Friday, February 18, 2011

Food for Thought

I received this little nugget today:

WSJ NEWS ALERT: China Central Bank Raises Reserve Requirement

__________________________________
News Alert
from The Wall Street Journal


China's central bank will raise banks' reserve-requirement ratio by half a percentage point, the second such increase this year.

The increase, which takes effect next week, is the latest move by China to curb inflation. The consumer-price index rose 4.9% in January, up from December's 4.6% rise.

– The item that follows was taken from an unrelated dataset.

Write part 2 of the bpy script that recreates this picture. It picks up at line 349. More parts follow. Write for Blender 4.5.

China's official reserve-requirement ratio for most banks will be 19.5% after the latest move takes effect, according to the central bank.
http://online.wsj.com/article/SB10001424052748704900004576151783089244032.html?mod=djemalertNEWS


My thoughts about this:
1) Hmmm. China's version of the Fed is raising borrowing rates because inflation is going up too fast there.

2) The US buys a LOT of stuff from China. In 2010 we bought $273 BILLION more worth of stuff from China than they bought from us. (http://www.census.gov/foreign-trade/balance/c5700.html#2010)

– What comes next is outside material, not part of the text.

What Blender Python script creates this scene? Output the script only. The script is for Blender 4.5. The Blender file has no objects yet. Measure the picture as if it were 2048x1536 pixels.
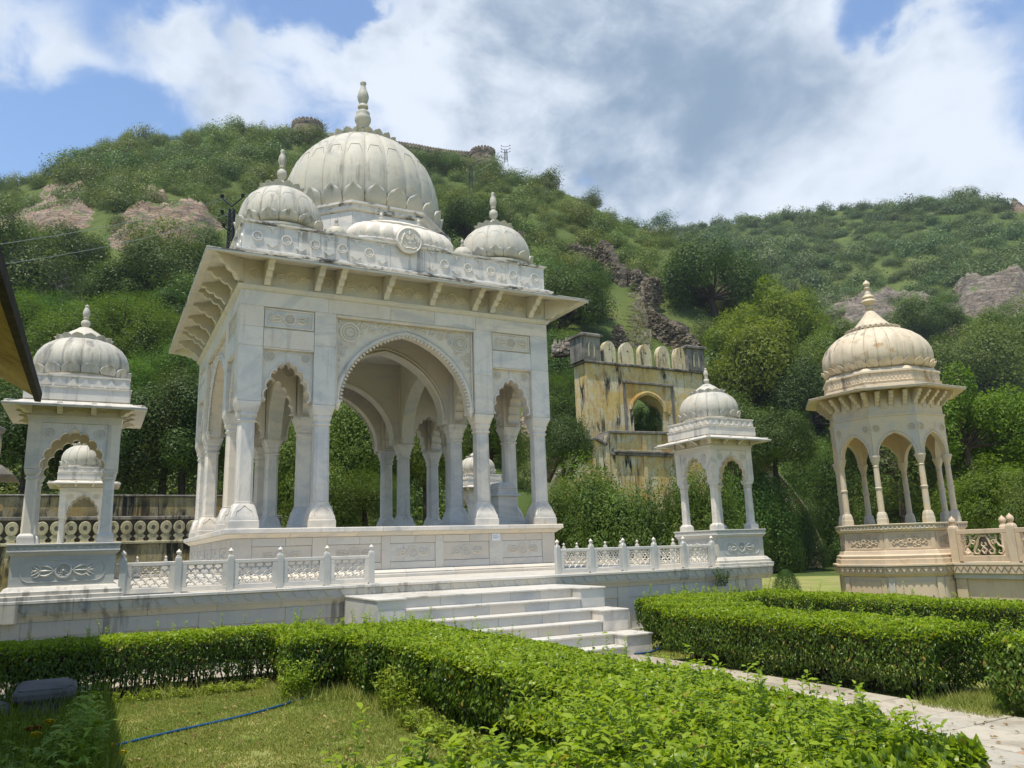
import bpy, math, random
import numpy as np
from mathutils import Vector, Matrix
PI = math.pi
random.seed(7)
rng = np.random.default_rng(11)
sc = bpy.context.scene
COL = sc.collection

# ------------------------------------------------------------------ camera
RC = np.array([[0.88547926, -0.46364399, -0.03099568],
               [0.06964742, 0.19837256, -0.977649],
               [0.45942978, 0.86352914, 0.20794639]])
FPX = 1562.86
EYE = np.array([0.0, 0.0, 1.627])
cam = bpy.data.cameras.new('camera')
cam_ob = bpy.data.objects.new('camera', cam)
COL.objects.link(cam_ob)
sc.camera = cam_ob
cam.sensor_width = 36.0
cam.lens = FPX / 2048 * 36.0
cam.clip_start = 0.05
cam.clip_end = 4000
M = Matrix(((RC[0][0], -RC[1][0], -RC[2][0], 0),
            (RC[0][1], -RC[1][1], -RC[2][1], 0),
            (RC[0][2], -RC[1][2], -RC[2][2], 0),
            (0, 0, 0, 1)))
cam_ob.matrix_world = Matrix.Translation(Vector(EYE)) @ M

# pixel helpers: where in the world a point of the photograph lies
def ray(px, py):
    d = RC.T @ np.array([px - 1024.0, py - 768.0, FPX])
    return d / np.linalg.norm(d)
def ony(px, py, y):
    d = ray(px, py); return EYE + d * (y / d[1])
def onz(px, py, z):
    d = ray(px, py); return EYE + d * ((z - EYE[2]) / d[2])
def ondepth(px, py, dep):
    d = ray(px, py); return EYE + d * (dep / (RC[2] @ d))
def onrange(px, py, r):
    d = ray(px, py); return EYE + d * (r / math.hypot(d[0], d[1]))
def project(p):
    q = RC @ (np.asarray(p, float) - EYE)
    return 1024 + FPX * q[0] / q[2], 768 + FPX * q[1] / q[2], q[2]

# ------------------------------------------------------------------ light
SUN_DIR = Vector((-0.27, -0.15, 0.95)).normalized()      # towards the sun
SUN_EL = math.asin(SUN_DIR.z)
SUN_AZ = math.atan2(SUN_DIR.x, SUN_DIR.y)
SUN_STRENGTH = 3.0
SKY_STRENGTH = 0.115
CLOUD_STRENGTH = 0.64
EXPOSURE = 0.88
HAZE = 0.00022
sun = bpy.data.lights.new('sun', 'SUN')
sun.energy = SUN_STRENGTH
sun.angle = math.radians(0.53)
sun.color = (1.0, 0.94, 0.83)
sun_ob = bpy.data.objects.new('sun', sun)
COL.objects.link(sun_ob)
sun_ob.rotation_euler = SUN_DIR.to_track_quat('Z', 'Y').to_euler()
sun_ob.location = (0, 0, 60)

world = bpy.data.worlds.new('World')
sc.world = world
world.use_nodes = True
def N(nt, typ, **kw):
    n = nt.nodes.new(typ)
    for k, v in kw.items():
        if k == 'inp':
            for a, b in v.items():
                n.inputs[a].default_value = b
        else:
            setattr(n, k, v)
    return n
def build_world():
    nt = world.node_tree; nt.nodes.clear(); L = nt.links.new
    out = N(nt, 'ShaderNodeOutputWorld')
    sky = N(nt, 'ShaderNodeTexSky', sky_type='NISHITA')
    sky.sun_disc = False; sky.sun_elevation = SUN_EL; sky.sun_rotation = SUN_AZ
    sky.air_density = 1.15; sky.dust_density = 0.5; sky.ozone_density = 3.0; sky.altitude = 400
    bg = N(nt, 'ShaderNodeBackground'); bg.inputs[1].default_value = SKY_STRENGTH
    L(sky.outputs[0], bg.inputs[0])
    tc = N(nt, 'ShaderNodeTexCoord')
    # the cloud field varies with the direction looked in
    sep = N(nt, 'ShaderNodeSeparateXYZ'); L(tc.outputs['Generated'], sep.inputs[0])
    def math_(op, a, b=None, c=None, clamp=False):
        m = N(nt, 'ShaderNodeMath', operation=op); m.use_clamp = clamp
        for i, v in enumerate((a, b, c)):
            if v is None: continue
            if isinstance(v, (int, float)): m.inputs[i].default_value = v
            else: L(v, m.inputs[i])
        return m.outputs[0]
    cmb = N(nt, 'ShaderNodeCombineXYZ'); L(sep.outputs[0], cmb.inputs[0]); L(sep.outputs[1], cmb.inputs[1]); L(math_('MULTIPLY', sep.outputs[2], 1.35), cmb.inputs[2])
    warp = N(nt, 'ShaderNodeTexNoise', inp={'Scale': 3.0, 'Detail': 3.0}); L(cmb.outputs[0], warp.inputs['Vector'])
    wm = N(nt, 'ShaderNodeVectorMath', operation='MULTIPLY_ADD'); L(warp.outputs['Color'], wm.inputs[0])
    wm.inputs[1].default_value = (0.16, 0.16, 0.16); L(cmb.outputs[0], wm.inputs[2])
    n1 = N(nt, 'ShaderNodeTexNoise', inp={'Scale': 2.6, 'Detail': 9.0, 'Roughness': 0.55}); L(wm.outputs[0], n1.inputs['Vector'])
    n2 = N(nt, 'ShaderNodeTexNoise', inp={'Scale': 7.0, 'Detail': 10.0, 'Roughness': 0.56}); L(wm.outputs[0], n2.inputs['Vector'])
    dens = math_('ADD', math_('MULTIPLY', math_('SUBTRACT', n1.outputs[0], 0.5), 0.7), math_('MULTIPLY', math_('SUBTRACT', n2.outputs[0], 0.5), 2.5))
    # the cloud banks seen over the hill: (pixel, angular size, weight)
    nrm = N(nt, 'ShaderNodeVectorMath', operation='NORMALIZE'); L(tc.outputs['Generated'], nrm.inputs[0])
    wv = N(nt, 'ShaderNodeVectorMath', operation='MULTIPLY_ADD'); L(n2.outputs['Color'], wv.inputs[0])
    wv.inputs[1].default_value = (0.20, 0.20, 0.20); L(nrm.outputs[0], wv.inputs[2])
    wv2 = N(nt, 'ShaderNodeVectorMath', operation='SUBTRACT'); L(wv.outputs[0], wv2.inputs[0]); wv2.inputs[1].default_value = (0.10, 0.10, 0.10)
    def blob(px, py, size, wgt):
        d = ray(px, py)
        dot = N(nt, 'ShaderNodeVectorMath', operation='DISTANCE'); L(wv2.outputs[0], dot.inputs[0])
        dot.inputs[1].default_value = tuple(d)
        mr = N(nt, 'ShaderNodeMapRange', interpolation_type='SMOOTHSTEP')
        mr.inputs['From Min'].default_value = size / FPX; mr.inputs['From Max'].default_value = 0.0
        mr.inputs['To Min'].default_value = 0.0; mr.inputs['To Max'].default_value = wgt
        L(dot.outputs['Value'], mr.inputs['Value'])
        return mr.outputs[0]
    acc = None
    for b in ((950, 60, 340, .9), (1200, 80, 480, 1.0), (1420, 160, 400, .9), (1100, 280, 420, .9), (1400, 380, 420, .8), (860, 230, 280, .8), (1650, 330, 420, .75), (1500, 450, 360, .6), (1200, 430, 380, .6), (1690, 170, 260, .75), (1840, 110, 200, .8), (1560, 30, 240, .6),
              (1950, 250, 420, .5), (1860, 360, 200, .9), (90, 70, 240, .85), (170, 130, 150, .45), (410, 50, 160, .6), (390, 170, 190, .7), (320, 225, 130, .5), (610, 60, 120, .5), (540, 170, 220, .62), (690, 210, 220, .6), (770, 90, 130, .35),
              (2100, 480, 300, .5), (1000, 420, 300, .5), (250, 330, 160, -.4), (250, 220, 120, -.4), (60, 260, 170, -.5), (260, 60, 120, -.6), (480, 110, 90, -.5), (690, 60, 110, -.6), (1195, 385, 75, -2.0), (1735, 45, 130, -1.5), (490, 40, 70, -.4), (700, 20, 90, -.4)):
        o = blob(*b)
        acc = o if acc is None else math_('ADD', acc, o)
    tot = math_('ADD', math_('ADD', dens, acc), -0.30)
    mask = N(nt, 'ShaderNodeMapRange', interpolation_type='SMOOTHSTEP'); L(tot, mask.inputs['Value'])
    mask.inputs['From Min'].default_value = -0.08; mask.inputs['From Max'].default_value = 0.95
    shade = None
    for b in ((1330, 110, 500, .85), (1130, 210, 380, .6), (1500, 110, 300, .45), (1280, 260, 320, .35), (900, 30, 200, .25), (1600, 380, 330, .45), (1350, 420, 260, .4), (1950, 230, 330, .45), (1000, 60, 260, .12)):
        o = blob(*b); shade = o if shade is None else math_('ADD', shade, o)
    th = N(nt, 'ShaderNodeMapRange', interpolation_type='SMOOTHSTEP')
    L(math_('ADD', math_('MULTIPLY', dens, 1.7), shade), th.inputs['Value'])
    th.inputs['From Min'].default_value = -0.15; th.inputs['From Max'].default_value = 1.75
    crm = N(nt, 'ShaderNodeMix', data_type='RGBA'); L(th.outputs[0], crm.inputs['Factor'])
    crm.inputs['A'].default_value = (0.75, 0.81, 0.89, 1); crm.inputs['B'].default_value = (0.25, 0.34, 0.455, 1)
    bc = N(nt, 'ShaderNodeBackground'); bc.inputs[1].default_value = CLOUD_STRENGTH
    L(crm.outputs['Result'], bc.inputs[0])
    mx = N(nt, 'ShaderNodeMixShader'); L(math_('MULTIPLY', mask.outputs[0], 0.93), mx.inputs[0]); L(bg.outputs[0], mx.inputs[1]); L(bc.outputs[0], mx.inputs[2])
    L(mx.outputs[0], out.inputs[0])
build_world()
sc.view_settings.view_transform = 'Standard'
sc.view_settings.look = 'None'
sc.view_settings.exposure = EXPOSURE
sc.view_settings.gamma = 1
sc.view_settings.use_curve_mapping = False
sc.render.engine = 'CYCLES'
sc.cycles.max_bounces = 6
sc.cycles.diffuse_bounces = 3
sc.cycles.glossy_bounces = 2
sc.cycles.transmission_bounces = 3
sc.cycles.transparent_max_bounces = 8
sc.cycles.caustics_reflective = False
sc.cycles.caustics_refractive = False
sc.cycles.use_denoising = True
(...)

3) Is inflation in China a result of easy money made available in the US? I think probably.

4) Is that good or bad for us? Stream of consciousness here -- We buy 273 BUSD more than we get... Now China has 273B. China uses the 273B to invest/buy US Treasury Bonds. US has 273B and owes China 273B plus we pay China interest on these bonds. Thinking about an interesting point Jesse said in his comments on the last post, if inflation outpaces the interest rate, do we come out ahead? Due to inflation, China gets a lot of cash from real US businesses and workers. They lend this money to US gov't. US pays a relatively lower amount than is coming in if rates are lower. Seems like we are transferring the wealth of the US to China. China is not under any obligation to invest in US Treasury bonds. If the value of the dollar starts to go down, they can invest in Swiss Francs for example, or buy real companies. I don't know if I'm on to anything here. Starting to ramble. Brain getting bored with this idea....

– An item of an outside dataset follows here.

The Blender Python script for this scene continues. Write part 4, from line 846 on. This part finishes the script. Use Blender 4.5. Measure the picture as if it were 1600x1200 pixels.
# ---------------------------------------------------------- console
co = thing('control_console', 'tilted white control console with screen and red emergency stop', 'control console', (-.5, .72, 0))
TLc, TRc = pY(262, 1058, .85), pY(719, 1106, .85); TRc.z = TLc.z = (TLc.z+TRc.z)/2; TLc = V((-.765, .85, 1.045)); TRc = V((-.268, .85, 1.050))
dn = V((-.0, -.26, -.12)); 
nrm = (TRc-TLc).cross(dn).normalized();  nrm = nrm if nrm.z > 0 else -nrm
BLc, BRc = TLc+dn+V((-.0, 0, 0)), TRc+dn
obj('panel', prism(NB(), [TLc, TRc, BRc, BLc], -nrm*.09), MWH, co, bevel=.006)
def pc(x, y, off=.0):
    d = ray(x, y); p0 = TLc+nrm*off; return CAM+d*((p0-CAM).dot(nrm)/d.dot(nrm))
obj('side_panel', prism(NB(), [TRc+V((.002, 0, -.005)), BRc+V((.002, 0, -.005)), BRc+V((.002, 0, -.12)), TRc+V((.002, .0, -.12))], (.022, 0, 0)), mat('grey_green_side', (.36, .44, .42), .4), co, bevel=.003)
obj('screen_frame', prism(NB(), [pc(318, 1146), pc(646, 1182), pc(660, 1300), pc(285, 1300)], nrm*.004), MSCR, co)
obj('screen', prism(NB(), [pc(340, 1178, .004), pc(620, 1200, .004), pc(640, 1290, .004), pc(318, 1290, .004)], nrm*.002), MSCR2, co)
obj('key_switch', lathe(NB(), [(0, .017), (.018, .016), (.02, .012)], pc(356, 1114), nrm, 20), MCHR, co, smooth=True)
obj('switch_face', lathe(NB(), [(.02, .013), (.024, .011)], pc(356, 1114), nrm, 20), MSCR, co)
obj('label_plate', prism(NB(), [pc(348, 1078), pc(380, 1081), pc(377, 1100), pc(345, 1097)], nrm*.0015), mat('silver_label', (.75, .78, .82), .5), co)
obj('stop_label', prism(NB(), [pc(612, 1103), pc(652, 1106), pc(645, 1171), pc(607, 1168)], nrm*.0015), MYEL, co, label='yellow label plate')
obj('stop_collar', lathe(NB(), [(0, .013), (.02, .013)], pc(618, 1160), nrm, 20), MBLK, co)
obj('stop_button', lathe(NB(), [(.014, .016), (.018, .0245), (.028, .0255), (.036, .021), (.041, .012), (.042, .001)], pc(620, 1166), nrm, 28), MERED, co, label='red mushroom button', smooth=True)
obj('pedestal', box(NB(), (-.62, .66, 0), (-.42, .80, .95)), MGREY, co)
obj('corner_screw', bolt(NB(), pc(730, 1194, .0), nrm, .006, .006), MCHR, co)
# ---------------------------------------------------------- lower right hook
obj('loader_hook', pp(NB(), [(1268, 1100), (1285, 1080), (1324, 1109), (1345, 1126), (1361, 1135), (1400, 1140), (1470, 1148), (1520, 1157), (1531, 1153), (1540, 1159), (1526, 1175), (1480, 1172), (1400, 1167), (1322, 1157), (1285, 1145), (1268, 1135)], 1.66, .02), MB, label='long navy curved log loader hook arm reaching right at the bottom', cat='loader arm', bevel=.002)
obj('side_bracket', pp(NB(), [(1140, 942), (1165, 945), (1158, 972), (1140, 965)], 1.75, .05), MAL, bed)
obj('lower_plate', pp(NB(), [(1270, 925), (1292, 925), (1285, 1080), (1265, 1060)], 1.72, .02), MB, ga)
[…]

5) Does inflation in China cause a delay or even prevent inflation in the US and screw up my last idea? I think no. Real world example:

Carson Rotisseries has grills made in China and sent to the US to sell. To have them made there, the materials needed to make up the grill are bought in China. Inflation is happening there, so costs to make the grill go up. This means Blake, Glenn, and Vogel have to sell them for a higher price in the US to maintain their same profit margin or they start to lose money. Price for a grill goes up, so now I have to pay more for the grill. So I charge more for audits to make up that money, and on and on. Damn it! This inflation has gotten back to me again!

Now it seems like the government of China gets the secret tax that the Fed made up for US Government and US big banks. Ruh roh.

New investment idea: BUY MUTUAL FUNDS IN CHINA

3 comments:

  1. I can't even read Chinese. How am I supposed to buy something in Chinese? I really need to go to economics school or something. A rate goes up, another goes down, something that I don't understand happens that may or may not have an effect on something else that I don't understand, then someone across the world farts and I'm supposed to buy a house so I can take advantage of an economic situation? [Robot voice]: cannot compute. Isn't the economy too volatile right now to make any sound financial decisions?

    ReplyDelete
  2. Maybe, but I don't think it will ever not seem volatile/risky. That's why we should try to make smart decisions about how the farts will smell before they are released.